> **Your instructions**
Repeat exactly the lines from the line with "Build this scene" to the line with "F, CX, YH = 1000.0, 626.5, 497.0", including both, and leave out any pictures.

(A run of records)
BEGIN
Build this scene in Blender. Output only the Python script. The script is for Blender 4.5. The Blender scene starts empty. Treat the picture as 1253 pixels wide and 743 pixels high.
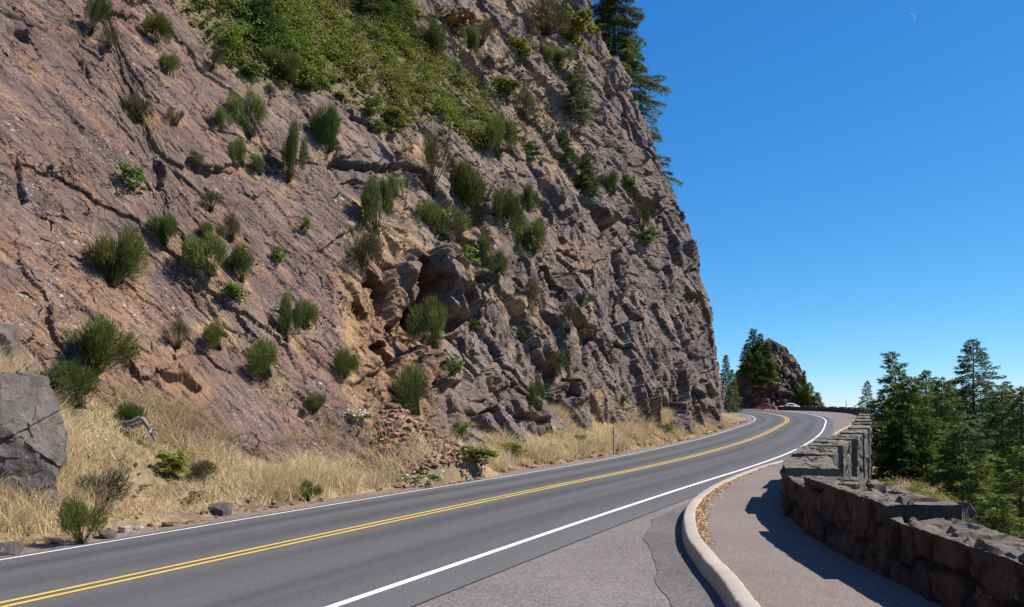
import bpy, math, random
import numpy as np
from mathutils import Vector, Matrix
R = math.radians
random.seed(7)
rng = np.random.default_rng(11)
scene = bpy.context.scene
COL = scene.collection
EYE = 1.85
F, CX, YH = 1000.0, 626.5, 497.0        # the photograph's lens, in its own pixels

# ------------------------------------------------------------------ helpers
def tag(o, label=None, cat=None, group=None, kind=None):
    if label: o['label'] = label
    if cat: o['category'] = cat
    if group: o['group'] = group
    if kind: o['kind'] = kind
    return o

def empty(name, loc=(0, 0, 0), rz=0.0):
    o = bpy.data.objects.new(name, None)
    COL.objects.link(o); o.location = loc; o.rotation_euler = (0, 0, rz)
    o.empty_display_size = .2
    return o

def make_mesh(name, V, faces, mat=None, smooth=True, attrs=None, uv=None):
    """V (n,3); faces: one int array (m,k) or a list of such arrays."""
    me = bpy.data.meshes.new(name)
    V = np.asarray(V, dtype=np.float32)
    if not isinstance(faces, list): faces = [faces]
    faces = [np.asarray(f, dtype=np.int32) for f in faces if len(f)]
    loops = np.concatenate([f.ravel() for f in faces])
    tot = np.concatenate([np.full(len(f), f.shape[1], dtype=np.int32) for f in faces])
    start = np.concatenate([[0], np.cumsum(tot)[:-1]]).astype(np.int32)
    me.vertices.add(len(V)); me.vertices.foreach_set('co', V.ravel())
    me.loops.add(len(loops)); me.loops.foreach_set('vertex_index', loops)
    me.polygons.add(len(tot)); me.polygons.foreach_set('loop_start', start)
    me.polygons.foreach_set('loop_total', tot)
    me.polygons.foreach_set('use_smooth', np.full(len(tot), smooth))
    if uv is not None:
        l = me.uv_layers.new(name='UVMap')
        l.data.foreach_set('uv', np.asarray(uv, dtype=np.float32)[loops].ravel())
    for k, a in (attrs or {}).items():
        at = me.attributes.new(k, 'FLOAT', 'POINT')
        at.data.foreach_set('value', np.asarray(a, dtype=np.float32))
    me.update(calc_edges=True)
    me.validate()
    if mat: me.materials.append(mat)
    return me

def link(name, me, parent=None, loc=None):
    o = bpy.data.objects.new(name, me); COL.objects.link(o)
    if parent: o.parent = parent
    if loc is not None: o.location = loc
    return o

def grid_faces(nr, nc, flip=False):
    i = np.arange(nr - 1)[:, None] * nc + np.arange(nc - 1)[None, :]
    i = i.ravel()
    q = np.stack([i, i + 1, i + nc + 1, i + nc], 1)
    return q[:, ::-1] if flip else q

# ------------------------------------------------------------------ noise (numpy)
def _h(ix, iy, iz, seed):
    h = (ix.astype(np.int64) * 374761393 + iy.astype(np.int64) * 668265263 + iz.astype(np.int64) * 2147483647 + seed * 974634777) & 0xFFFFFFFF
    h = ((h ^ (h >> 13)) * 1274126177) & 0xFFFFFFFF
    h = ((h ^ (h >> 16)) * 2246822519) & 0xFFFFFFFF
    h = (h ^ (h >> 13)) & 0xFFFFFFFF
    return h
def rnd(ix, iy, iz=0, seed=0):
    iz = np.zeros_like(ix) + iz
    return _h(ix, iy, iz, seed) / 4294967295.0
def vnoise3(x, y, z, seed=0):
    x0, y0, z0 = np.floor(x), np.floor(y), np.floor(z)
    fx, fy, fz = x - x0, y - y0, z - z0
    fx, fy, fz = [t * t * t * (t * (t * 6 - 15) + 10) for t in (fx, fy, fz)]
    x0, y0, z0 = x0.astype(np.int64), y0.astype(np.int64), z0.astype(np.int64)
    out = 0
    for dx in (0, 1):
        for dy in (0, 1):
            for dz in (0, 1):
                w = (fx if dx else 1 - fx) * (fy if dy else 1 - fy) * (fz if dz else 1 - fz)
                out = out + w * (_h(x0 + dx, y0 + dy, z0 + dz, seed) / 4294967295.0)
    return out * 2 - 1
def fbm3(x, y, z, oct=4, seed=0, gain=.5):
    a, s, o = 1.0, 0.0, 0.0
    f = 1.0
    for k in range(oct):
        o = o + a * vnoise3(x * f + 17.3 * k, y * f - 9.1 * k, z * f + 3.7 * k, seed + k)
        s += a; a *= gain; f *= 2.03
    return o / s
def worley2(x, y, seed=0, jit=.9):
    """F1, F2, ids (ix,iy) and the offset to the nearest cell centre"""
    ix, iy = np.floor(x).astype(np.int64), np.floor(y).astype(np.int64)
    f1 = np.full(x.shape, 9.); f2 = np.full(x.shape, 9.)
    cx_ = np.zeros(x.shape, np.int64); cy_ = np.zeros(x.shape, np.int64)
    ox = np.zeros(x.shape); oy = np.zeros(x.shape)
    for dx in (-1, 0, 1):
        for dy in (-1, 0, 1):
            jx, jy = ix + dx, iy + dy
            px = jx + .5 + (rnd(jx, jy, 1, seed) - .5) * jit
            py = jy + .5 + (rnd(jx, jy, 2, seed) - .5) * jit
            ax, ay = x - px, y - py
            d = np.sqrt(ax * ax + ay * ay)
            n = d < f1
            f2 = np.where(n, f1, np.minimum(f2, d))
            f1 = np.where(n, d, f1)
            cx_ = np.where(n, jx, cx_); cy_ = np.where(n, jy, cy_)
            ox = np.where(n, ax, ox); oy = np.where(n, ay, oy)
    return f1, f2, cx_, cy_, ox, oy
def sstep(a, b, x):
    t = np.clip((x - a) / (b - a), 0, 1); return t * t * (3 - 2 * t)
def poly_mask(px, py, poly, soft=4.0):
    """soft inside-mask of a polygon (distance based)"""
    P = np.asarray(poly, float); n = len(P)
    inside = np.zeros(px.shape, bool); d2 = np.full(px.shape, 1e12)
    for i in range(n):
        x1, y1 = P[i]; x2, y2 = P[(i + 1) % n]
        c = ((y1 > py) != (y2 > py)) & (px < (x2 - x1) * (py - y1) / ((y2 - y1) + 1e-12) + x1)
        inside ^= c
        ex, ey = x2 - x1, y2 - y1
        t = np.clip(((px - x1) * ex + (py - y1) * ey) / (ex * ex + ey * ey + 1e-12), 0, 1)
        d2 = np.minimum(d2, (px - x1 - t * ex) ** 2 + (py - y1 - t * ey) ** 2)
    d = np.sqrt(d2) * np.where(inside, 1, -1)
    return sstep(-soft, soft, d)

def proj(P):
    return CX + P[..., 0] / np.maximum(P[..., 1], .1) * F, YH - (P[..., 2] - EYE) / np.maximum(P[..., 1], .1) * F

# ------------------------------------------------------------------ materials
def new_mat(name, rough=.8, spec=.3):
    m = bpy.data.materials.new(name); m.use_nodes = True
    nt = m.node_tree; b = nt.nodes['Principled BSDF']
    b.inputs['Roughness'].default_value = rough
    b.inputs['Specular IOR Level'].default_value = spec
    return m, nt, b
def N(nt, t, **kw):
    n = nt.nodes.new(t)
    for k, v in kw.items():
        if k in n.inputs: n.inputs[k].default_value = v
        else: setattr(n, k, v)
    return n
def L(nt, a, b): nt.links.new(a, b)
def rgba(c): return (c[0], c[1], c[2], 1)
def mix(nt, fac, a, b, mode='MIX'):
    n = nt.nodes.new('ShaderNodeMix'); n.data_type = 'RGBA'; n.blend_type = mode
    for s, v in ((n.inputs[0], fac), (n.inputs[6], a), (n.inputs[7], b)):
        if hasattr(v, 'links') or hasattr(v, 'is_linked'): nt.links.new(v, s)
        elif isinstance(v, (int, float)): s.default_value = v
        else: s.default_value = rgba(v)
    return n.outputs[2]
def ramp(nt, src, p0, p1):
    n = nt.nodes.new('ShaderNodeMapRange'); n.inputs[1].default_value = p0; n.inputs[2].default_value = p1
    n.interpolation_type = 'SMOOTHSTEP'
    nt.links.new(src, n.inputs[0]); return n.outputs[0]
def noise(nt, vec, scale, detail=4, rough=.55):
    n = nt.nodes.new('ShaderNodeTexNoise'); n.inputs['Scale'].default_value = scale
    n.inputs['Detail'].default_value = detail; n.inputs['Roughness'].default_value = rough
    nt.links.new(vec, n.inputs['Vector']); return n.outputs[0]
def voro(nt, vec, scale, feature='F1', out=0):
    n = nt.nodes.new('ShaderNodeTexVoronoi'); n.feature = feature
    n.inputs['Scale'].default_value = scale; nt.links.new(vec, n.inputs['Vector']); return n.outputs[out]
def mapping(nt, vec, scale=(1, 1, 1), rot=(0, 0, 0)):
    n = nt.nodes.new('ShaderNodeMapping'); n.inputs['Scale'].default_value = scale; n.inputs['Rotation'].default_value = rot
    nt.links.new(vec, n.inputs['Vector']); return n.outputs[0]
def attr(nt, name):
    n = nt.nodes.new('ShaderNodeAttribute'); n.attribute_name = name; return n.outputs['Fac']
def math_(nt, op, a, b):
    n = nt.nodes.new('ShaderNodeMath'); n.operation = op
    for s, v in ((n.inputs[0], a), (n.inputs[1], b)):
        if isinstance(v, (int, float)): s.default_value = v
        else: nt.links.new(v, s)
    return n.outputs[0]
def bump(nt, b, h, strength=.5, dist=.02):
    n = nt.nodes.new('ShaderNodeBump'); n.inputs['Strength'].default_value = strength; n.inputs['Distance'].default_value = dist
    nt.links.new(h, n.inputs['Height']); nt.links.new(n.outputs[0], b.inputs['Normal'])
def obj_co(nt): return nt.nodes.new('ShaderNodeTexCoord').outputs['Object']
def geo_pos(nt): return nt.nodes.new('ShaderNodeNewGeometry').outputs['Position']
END
BEGIN
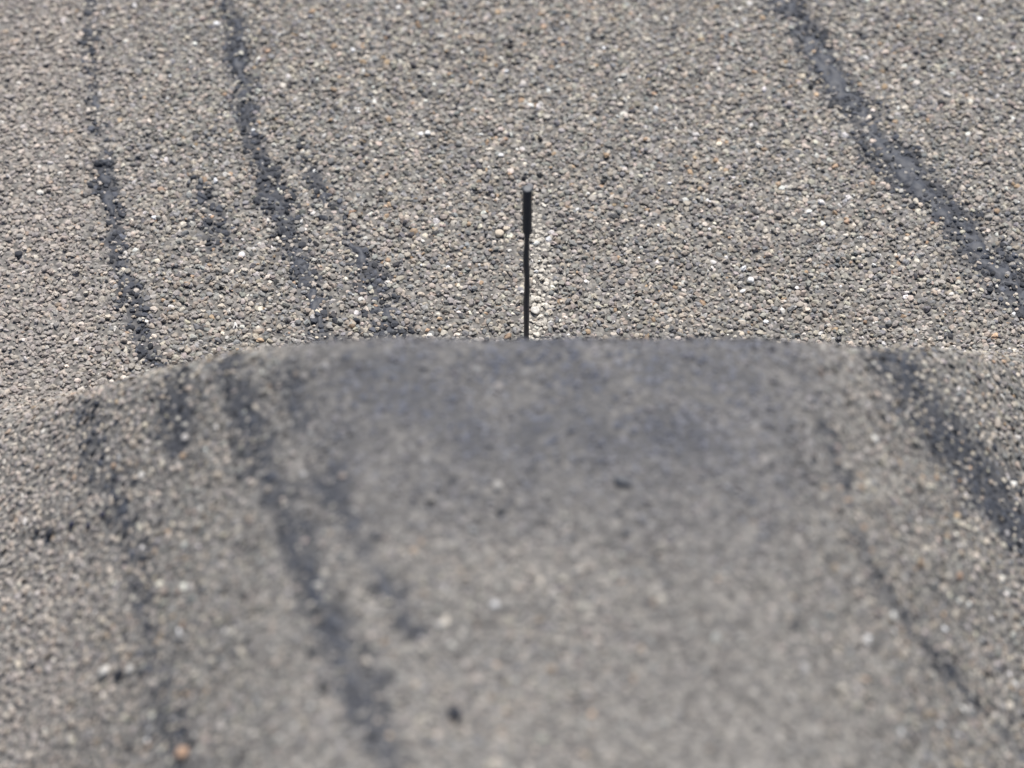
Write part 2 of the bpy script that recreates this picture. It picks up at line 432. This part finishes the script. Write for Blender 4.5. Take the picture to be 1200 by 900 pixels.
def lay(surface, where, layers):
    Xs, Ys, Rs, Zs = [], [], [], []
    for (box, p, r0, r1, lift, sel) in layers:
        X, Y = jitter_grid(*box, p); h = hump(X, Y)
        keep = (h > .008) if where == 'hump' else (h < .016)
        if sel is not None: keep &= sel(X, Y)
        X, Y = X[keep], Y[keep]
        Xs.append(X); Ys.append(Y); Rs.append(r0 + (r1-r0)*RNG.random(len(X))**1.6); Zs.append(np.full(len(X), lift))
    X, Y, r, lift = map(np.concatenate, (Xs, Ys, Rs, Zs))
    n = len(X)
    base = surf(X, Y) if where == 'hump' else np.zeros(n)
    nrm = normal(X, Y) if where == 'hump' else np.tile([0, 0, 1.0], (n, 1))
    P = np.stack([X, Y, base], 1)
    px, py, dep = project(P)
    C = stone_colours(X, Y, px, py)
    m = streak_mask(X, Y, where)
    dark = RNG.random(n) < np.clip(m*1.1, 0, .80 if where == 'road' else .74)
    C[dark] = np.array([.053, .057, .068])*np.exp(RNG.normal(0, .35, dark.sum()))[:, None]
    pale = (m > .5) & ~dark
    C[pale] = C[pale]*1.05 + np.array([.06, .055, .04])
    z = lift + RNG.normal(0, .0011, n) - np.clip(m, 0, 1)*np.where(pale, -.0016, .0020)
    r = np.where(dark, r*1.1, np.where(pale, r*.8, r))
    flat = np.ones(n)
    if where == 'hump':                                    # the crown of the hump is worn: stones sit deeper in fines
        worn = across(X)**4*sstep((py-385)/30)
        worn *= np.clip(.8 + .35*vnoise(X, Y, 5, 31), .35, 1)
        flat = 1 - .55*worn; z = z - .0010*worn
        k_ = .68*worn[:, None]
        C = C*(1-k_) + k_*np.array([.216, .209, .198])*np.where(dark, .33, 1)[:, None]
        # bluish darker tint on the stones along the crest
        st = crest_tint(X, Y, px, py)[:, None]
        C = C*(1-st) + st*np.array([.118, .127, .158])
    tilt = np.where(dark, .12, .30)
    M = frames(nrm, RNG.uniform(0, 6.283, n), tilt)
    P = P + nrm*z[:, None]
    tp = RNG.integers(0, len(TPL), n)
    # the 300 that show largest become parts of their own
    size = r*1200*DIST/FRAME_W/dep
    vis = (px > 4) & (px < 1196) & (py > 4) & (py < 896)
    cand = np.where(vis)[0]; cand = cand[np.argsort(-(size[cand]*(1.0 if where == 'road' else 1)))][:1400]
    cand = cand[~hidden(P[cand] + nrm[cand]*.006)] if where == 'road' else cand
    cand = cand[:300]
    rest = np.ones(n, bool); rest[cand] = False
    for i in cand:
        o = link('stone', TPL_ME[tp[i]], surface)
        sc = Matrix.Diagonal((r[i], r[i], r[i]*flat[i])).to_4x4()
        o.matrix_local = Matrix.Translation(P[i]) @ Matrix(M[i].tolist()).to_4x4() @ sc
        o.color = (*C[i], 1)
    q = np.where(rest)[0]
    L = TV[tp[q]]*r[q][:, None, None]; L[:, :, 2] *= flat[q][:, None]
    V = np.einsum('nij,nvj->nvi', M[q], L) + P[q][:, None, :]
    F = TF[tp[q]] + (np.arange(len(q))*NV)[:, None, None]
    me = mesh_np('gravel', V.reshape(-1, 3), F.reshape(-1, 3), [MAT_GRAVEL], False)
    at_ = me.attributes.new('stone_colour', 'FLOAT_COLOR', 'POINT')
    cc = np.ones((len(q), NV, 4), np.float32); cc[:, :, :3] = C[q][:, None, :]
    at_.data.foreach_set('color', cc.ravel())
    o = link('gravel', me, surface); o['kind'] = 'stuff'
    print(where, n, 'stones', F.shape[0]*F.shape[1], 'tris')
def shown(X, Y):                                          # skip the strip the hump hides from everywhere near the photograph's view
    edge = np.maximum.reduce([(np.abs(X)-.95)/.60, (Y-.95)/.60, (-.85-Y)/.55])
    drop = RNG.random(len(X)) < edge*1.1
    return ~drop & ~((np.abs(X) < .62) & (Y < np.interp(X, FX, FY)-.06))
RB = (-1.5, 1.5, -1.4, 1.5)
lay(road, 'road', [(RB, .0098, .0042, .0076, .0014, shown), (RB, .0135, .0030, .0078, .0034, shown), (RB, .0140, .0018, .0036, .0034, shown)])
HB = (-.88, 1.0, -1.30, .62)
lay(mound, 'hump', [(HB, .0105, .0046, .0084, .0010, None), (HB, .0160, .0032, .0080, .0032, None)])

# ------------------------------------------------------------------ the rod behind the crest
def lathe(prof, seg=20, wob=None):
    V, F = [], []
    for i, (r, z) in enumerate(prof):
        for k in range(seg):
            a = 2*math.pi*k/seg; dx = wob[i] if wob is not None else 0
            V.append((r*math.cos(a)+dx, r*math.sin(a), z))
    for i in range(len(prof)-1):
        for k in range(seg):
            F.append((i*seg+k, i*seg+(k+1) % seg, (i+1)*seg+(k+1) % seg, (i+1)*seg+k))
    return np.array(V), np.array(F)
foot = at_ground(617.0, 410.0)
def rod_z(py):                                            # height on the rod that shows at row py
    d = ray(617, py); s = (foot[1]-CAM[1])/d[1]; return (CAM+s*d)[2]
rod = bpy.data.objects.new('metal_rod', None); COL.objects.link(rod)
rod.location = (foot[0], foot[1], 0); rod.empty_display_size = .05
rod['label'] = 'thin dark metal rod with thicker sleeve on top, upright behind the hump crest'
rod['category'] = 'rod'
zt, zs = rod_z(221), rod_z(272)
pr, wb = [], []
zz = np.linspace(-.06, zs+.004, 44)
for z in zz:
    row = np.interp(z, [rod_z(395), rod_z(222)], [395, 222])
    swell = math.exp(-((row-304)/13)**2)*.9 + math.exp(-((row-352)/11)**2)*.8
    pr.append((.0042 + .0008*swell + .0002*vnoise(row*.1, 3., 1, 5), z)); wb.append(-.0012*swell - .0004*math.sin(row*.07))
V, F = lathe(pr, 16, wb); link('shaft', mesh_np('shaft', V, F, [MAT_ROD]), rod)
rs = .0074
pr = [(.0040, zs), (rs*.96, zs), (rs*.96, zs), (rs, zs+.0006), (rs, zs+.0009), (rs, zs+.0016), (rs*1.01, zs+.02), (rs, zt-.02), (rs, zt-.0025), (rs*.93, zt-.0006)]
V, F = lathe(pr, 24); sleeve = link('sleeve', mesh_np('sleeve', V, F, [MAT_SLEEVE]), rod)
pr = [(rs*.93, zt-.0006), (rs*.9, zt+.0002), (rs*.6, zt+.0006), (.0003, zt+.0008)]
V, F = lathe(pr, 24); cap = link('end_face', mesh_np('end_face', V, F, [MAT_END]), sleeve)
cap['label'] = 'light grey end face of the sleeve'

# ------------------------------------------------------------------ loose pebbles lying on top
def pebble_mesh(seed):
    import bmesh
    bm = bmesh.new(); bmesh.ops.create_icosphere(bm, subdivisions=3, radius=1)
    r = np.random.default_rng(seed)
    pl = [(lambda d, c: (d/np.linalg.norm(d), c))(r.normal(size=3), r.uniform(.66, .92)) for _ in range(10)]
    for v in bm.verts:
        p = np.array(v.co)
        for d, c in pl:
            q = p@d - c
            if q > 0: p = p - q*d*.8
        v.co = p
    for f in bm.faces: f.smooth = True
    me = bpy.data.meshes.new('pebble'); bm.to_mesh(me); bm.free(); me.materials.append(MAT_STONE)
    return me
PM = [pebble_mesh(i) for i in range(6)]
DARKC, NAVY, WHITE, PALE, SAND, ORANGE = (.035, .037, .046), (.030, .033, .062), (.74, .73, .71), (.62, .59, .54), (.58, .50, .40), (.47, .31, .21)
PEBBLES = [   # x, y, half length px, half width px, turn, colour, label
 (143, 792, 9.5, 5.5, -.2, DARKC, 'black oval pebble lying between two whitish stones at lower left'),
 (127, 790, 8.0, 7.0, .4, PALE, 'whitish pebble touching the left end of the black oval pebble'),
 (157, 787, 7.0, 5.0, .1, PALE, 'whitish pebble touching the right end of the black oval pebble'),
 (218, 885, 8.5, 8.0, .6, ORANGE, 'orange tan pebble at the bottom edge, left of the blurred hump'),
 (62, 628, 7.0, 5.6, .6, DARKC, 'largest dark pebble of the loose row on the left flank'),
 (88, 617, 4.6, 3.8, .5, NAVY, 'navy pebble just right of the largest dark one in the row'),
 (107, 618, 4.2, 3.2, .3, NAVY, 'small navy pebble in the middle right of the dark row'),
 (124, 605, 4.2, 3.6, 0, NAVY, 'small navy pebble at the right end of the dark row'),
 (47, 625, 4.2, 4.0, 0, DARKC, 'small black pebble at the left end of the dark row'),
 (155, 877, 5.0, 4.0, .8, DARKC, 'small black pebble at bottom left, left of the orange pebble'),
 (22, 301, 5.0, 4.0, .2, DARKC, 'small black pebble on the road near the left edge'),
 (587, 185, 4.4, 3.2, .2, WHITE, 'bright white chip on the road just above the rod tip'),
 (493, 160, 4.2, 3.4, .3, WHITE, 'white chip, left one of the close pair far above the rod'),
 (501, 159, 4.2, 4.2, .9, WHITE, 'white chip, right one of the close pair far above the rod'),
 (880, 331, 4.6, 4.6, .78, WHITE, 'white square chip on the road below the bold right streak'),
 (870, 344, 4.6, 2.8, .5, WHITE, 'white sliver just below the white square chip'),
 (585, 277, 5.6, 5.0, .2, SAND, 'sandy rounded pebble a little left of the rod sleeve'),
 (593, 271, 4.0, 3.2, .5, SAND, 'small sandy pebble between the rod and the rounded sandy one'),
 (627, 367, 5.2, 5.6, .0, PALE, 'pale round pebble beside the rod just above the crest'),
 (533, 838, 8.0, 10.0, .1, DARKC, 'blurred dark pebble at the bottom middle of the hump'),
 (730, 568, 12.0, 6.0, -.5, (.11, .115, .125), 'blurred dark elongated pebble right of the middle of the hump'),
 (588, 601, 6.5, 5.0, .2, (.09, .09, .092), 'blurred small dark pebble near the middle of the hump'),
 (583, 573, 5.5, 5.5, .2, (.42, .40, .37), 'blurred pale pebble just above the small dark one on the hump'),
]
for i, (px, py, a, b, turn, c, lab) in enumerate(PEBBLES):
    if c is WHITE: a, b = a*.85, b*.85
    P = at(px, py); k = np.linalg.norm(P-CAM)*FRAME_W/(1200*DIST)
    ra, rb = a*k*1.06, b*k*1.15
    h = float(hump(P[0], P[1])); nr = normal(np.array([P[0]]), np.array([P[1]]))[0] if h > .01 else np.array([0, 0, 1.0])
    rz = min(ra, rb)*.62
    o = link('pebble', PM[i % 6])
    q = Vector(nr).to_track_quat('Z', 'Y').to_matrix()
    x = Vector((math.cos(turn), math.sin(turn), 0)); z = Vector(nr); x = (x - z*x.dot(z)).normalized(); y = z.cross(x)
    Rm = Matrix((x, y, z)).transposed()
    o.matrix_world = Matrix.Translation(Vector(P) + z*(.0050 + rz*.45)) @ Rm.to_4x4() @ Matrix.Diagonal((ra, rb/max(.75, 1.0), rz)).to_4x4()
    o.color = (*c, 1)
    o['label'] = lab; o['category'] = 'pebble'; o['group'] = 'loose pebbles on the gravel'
END
> **Reply**
Build this scene in Blender. Output only the Python script. The script is for Blender 4.5. The Blender scene starts empty. Treat the picture as 1253 pixels wide and 743 pixels high.
import bpy, math, random
import numpy as np
from mathutils import Vector, Matrix
R = math.radians
random.seed(7)
rng = np.random.default_rng(11)
scene = bpy.context.scene
COL = scene.collection
EYE = 1.85
F, CX, YH = 1000.0, 626.5, 497.0        # the photograph's lens, in its own pixels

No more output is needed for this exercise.